El gran silencio
Ante la pena infinita de un Padre que ha perdido a su Hijo, ningún consuelo vale.
Silencio. Nada que decir, nada que comentar. Solo silencio. Ya fueron las últimas notas del concierto, los últimos pasos de la danza, las últimas gotas del vino, y se acabó. Ya pasaron los tiempos buenos, los mejores frutos, los buenos amigos, y nos quedamos solos. Abandonados. Sin ilusiones. Sin palabras. En silencio.
Así, también, la muerte. Quienes acompañan al moribundo se quedan oyendo como lucha por respirar, cada aliento, un esfuerzo ahogado, hasta que finalmente, nada. Terminó. La tía, el amigo, la hija, el hermano, no existe más. A veces, paz, pero siempre, silencio.
El ser humano es animal racional. Quizás sea soberbia, pues, por naturaleza, exige una explicación. Los mejores ensayos son incoherentes, ilógicos y absurdos. ¿No hay mal que por bien no venga? Así se dice, pero no es razonable, y tampoco es verdad. Mejor no llenar la nada con palabras necias.
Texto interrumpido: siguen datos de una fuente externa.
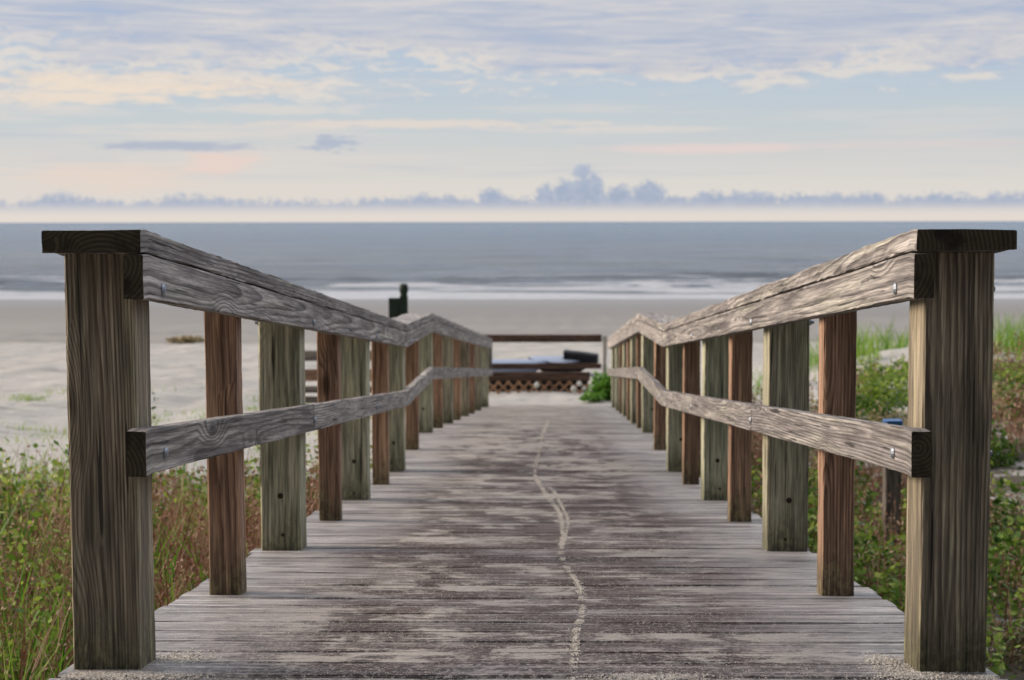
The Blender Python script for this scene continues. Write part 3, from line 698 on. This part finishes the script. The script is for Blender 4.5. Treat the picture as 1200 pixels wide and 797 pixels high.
# ------------------------------------------------------------------ foot of the ramp: cross rail, lattice, boats, floats
def at(px_, py_, Y):   # helper used while laying out: point at distance Y seen at photo pixel (axis of the walk at 631, horizon at 260)
    return (px_-631)*Y/2000+CAM.x, CAM.z-(py_-260)*Y/2000
YB = 27.0
fr = empty('cross_rail', (.1, YB, float(ground(.1, YB)))); tag(fr, 'dark brown two board rail across the beach end of the boardwalk', 'railing')
def local(o, root): o.location = -root.location; return o
x0, zt = at(520, 396.5, YB); x1, _ = at(705, 396.5, YB); _, zm = at(0, 429.5, YB)
b = Wood(); b.member([(x0, YB, zt), (x1, YB, zt)], .14, .115, 'x', .004, .2); local(b.build('top_board', M_DARKWOOD, fr), fr)
b = Wood(); b.member([(x0, YB+.02, zm), (x1, YB+.02, zm)], .04, .085, 'x', .004, .2); local(b.build('mid_board', M_DARKWOOD, fr), fr)
for px_ in (530, 574, 709):
    xx, _ = at(px_, 0, YB); b = Wood(); b.member([(xx, YB+.02, float(ground(xx, YB))-.4), (xx, YB+.02, zt+(.03 if px_ > 700 else -.06))], .07, .07, 'z', .004, .2)
    local(b.build('post', M_BLEACH if px_ > 700 else M_OLDWOOD, fr), fr)
YL = 25.4
la = empty('lattice_panel', (.05, YL, float(ground(.05, YL)))); tag(la, 'brown diamond lattice panel under a dark board at the end of the ramp', 'lattice')
xl, zl = at(562, 464, YL); xr, zu = at(700, 446.5, YL); xm = at(690, 0, YL)[0]
zl = float(ground(0, YL))-.03
sl = Wood(); H = zu-zl; n = 0; xx = xl-H
while xx < xm:
    for sg_ in (1, -1):
        a, bb = (xx, xx+H) if sg_ > 0 else (xx+H, xx)
        def clipx(q, z): return q
        pa, pb = [a, zl], [bb, zu]
        # clip the slat to the panel
        for p_, q_ in ((pa, pb), (pb, pa)):
            for lim, cmpf in ((xl, lambda v_: v_ < xl), (xm, lambda v_: v_ > xm)):
                if cmpf(p_[0]) and abs(q_[0]-p_[0]) > 1e-6:
                    k = (lim-p_[0])/(q_[0]-p_[0]); p_[1] += (q_[1]-p_[1])*k; p_[0] = lim
        if xl <= pa[0] <= xm and xl <= pb[0] <= xm and abs(pa[1]-pb[1]) > .02:
            sl.member([(pa[0], YL+.009*sg_, pa[1]), (pb[0], YL+.009*sg_, pb[1])], .012, .042, 'x', .002, .3, .0004)
    xx += .152
local(sl.build('slats', M_LATT, la), la)
b = Wood(); b.member([(xl, YL, zu+.065), (xm+.02, YL, zu+.065)], .05, .13, 'x', .004, .2); local(b.build('top_board', M_DARKWOOD, la), la)
b = Wood(); b.member([(xl, YL+.25, (zl+zu)/2-.03), (xm, YL+.25, (zl+zu)/2-.03)], .03, H+.1, 'x', .004, .3); local(b.build('dark_gap_sheet', M_BLACK, la), la)  # black sheet added behind the slats for the shade in their gaps

def hull_mesh(L, Wd, Hh, sheer=.25):
    V = []; F = []; N = 18; K = 12
    for i in range(N+1):
        f = i/N; q = max(.03, math.sin(math.pi*f)**.6); lift = sheer*Hh*(2*f-1)**2
        for k in range(K):
            a = math.pi*k/(K-1); V.append((L*(f-.5), -Wd/2*q*math.cos(a), Hh*(1-q*math.sin(a))*1.0+lift))
    for i in range(N):
        for k in range(K-1): a = i*K+k; F.append((a, a+1, a+K+1, a+K))
        F.append((i*K+K-1, i*K, i*K+K, i*K+2*K-1))
    return mesh_np('hull', V, F, smooth=True)
def boat(px0, px1, Y, ang, L, Hh, label, cover):
    xm_ = (at(px0, 0, Y)[0]+at(px1, 0, Y)[0])/2
    r = empty('small_boat', (xm_, Y, float(ground(xm_, Y))-.02)); r.rotation_euler = (0, 0, ang); tag(r, label, 'boat', 'boats drawn up on the sand')
    link('hull', hull_mesh(L, .62, Hh), M_BLACK if cover else M_PALEBLUE, r)
    me = mesh_np('deck', *deck_np(L*.96, .56, Hh)); link('deck', me, M_PALEBLUE, r)
    if cover:
        c_ = Wood(); c_.member([(.05, 0, Hh+.12), (.62, 0, Hh+.05)], .4, .15, 'x', .03, .1, .004); o = c_.build('canvas_cover', M_BLACK, r)
    return r
def deck_np(L, Wd, Hh):
    V = []; F = []; N = 18; K = 7
    for i in range(N+1):
        f = i/N; q = max(.03, math.sin(math.pi*f)**.6); lift = .25*Hh*(2*f-1)**2
        for k in range(K):
            a = -1+2*k/(K-1); V.append((L*(f-.5), Wd/2*q*a, Hh+lift+.004+.09*(1-a*a)*q))
    for i in range(N):
        for k in range(K-1): a = i*K+k; F.append((a, a+1, a+K+1, a+K))
    return V, F
boat(560, 622, 28.6, rad(8), 1.5, .24, 'low pale blue boat behind the lattice, the longer and uncovered one', False)
boat(622, 694, 28.9, rad(-6), 1.15, .26, 'short dark boat with pale blue ends and a black canvas cover, nearer the bush', True)

def float_mesh(r):
    V = []; F = []; N = 10; K = 12; prof_ = [(math.sin(math.pi*i/N)*r*(1 if i < 8 else .9), -math.cos(math.pi*i/N)*r) for i in range(1, N)]+[(r*.22, r*1.0), (r*.22, r*1.25), (r*.02, r*1.3)]
    prof_ = [(r*.05, -r)]+prof_
    for a, z in prof_:
        for k in range(K): V.append((a*math.cos(6.2832*k/K), a*math.sin(6.2832*k/K), z))
    for i in range(len(prof_)-1):
        for k in range(K): F.append((i*K+k, i*K+(k+1) % K, (i+1)*K+(k+1) % K, (i+1)*K+k))
    return mesh_np('float', V, F, smooth=True)
for px_, py_, r, lab in ((629, 451.5, .042, 'white round float on the lattice, upper of the pair in the middle'), (629, 461.5, .028, 'small white float at the foot of the lattice, under the other one in the middle'),
                         (672.5, 456, .045, 'white round float on the lattice, left of the three near the bush'), (679, 450, .038, 'white round float on the lattice, topmost of the three near the bush'), (684.5, 455.5, .032, 'small white float on the lattice, closest to the green bush')):
    xx, zz = at(px_, py_, YL-.06); o = link('float', float_mesh(r), M_WHITE); o.location = (xx, YL-.04-r, zz); tag(o, lab, 'float', 'white floats hung on the lattice')

# slatted barrier and green post beyond the left railing
YF = 21.5
fe = empty('slat_barrier', (at(400, 0, YF)[0], YF, float(ground(-2.4, YF)))); tag(fe, 'low barrier of horizontal weathered boards behind the left railing', 'barrier')
xa, xb = at(338, 0, YF)[0], at(452, 0, YF)[0]
for ptop, pbot in ((411, 423), (433, 447), (453, 461), (465, 473)):
    zc = (at(0, ptop, YF)[1]+at(0, pbot, YF)[1])/2; hh_ = (pbot-ptop)*YF/2000
    b = Wood(); b.member([(xa, YF, zc), (xb, YF, zc)], .04, hh_, 'x', .004, .2); local(b.build('board', M_OLDWOOD if ptop != 433 else M_BAL, fe), fe)
for px_ in (345, 398, 446):
    xx = at(px_, 0, YF)[0]; b = Wood(); b.member([(xx, YF+.07, float(ground(xx, YF))-.4), (xx, YF+.07, at(0, 412, YF)[1])], .09, .09, 'z', .004, .2); local(b.build('post', M_OLDWOOD, fe), fe)

xg, zg = at(473, 333, 22.0); g0 = float(ground(xg, 22))
gp = empty('green_post', (xg, 22, g0)); tag(gp, 'tall dark green post with a round knob and side box behind the left railing', 'post')
b = Wood(); b.member([(0, 0, -.4), (0, 0, zg-g0-.15)], .10, .10, 'z', .008, .2); b.build('pole', M_DKGREEN, gp)
V = []; F = []; K = 14
pr_ = [(.05, -.15), (.045, -.12), (.056, -.10), (.06, -.05), (.055, -.01), (.035, .008), (.002, .01)]
for a, z in pr_:
    for k in range(K): V.append((a*math.cos(6.2832*k/K), a*math.sin(6.2832*k/K), zg-g0+z))
for i in range(len(pr_)-1):
    for k in range(K): F.append((i*K+k, i*K+(k+1) % K, (i+1)*K+(k+1) % K, (i+1)*K+k))
link('knob', mesh_np('knob', V, F, smooth=True), M_DKGREEN, gp)
zb = at(0, 349, 22)[1]-g0
b = Wood(); b.member([(-.125, 0, zb-.55), (-.125, 0, zb)], .135, .12, 'z', .006, .2); b.build('side_box', M_DKGREEN, gp)

# short grey post with a blue cap in the scrub on the right
YP = 9.6; xp, zp = at(1047, 494, YP); g0 = float(ground(xp, YP))
bp = empty('marker_post', (xp, YP, g0)); tag(bp, 'short grey post with a blue cap in the scrub behind the right railing', 'post')
b = Wood(); b.member([(0, 0, -.4), (0, 0, zp-g0-.03)], .088, .088, 'z', .004, .05); b.build('shaft', M_OLDWOOD, bp)
b = Wood(); b.member([(0, 0, zp-g0-.03), (0, 0, zp-g0-.005), (0, 0, zp-g0+.005)], .10, .10, 'z', .01, .02, 0); b.build('cap', M_BLUE, bp)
Nos quedamos humildemente despavoridos, y en silencio.
Dios mío, ¿por qué me has abandonado? Dios mío, ¿no te acuerdas de tu alianza? Dios mío, ¿qué pasó con la Tierra Prometida, la Buena Noticia y el Reino de Dios? No hay escándalo mayor que la muerte de Jesús. En él, sus discípulos han perdido hasta la esperanza. Los pocos que llegaron hasta el final han quedado, también, en silencio.
Comenzó como visita divina para renovar la creación. Y ahora, el Dios-con-nosotros se fue. La salvación del marginado, la libertad del prisionero, y el refugio al forastero acabaron. La salud para el enfermo y la vista para el ciego, pues, ya no. Todo quedó ceniza de la noche a la mañana. La conflagración infernal hizo callar el canto, dejando olor a humo, muerte y silencio.
Ministros y pastores pretenden dar cuenta de la lógica de Dios. Que así fue la voluntad del Padre y había que acatar, que todo era parte de un nefasto plan secreto, que Adán dejó una deuda que sólo podía pagarse con la sangre de Jesús. Son teorías brutales, miserables y carentes de compasión. Callarse es mejor; pues, una divinidad que trame intrigas como éstas no sería de confiar. Testigo de dolor inmenso, el Altísimo ha quedado también sin palabras. Que el predicador guarde, a su vez, respetuoso silencio.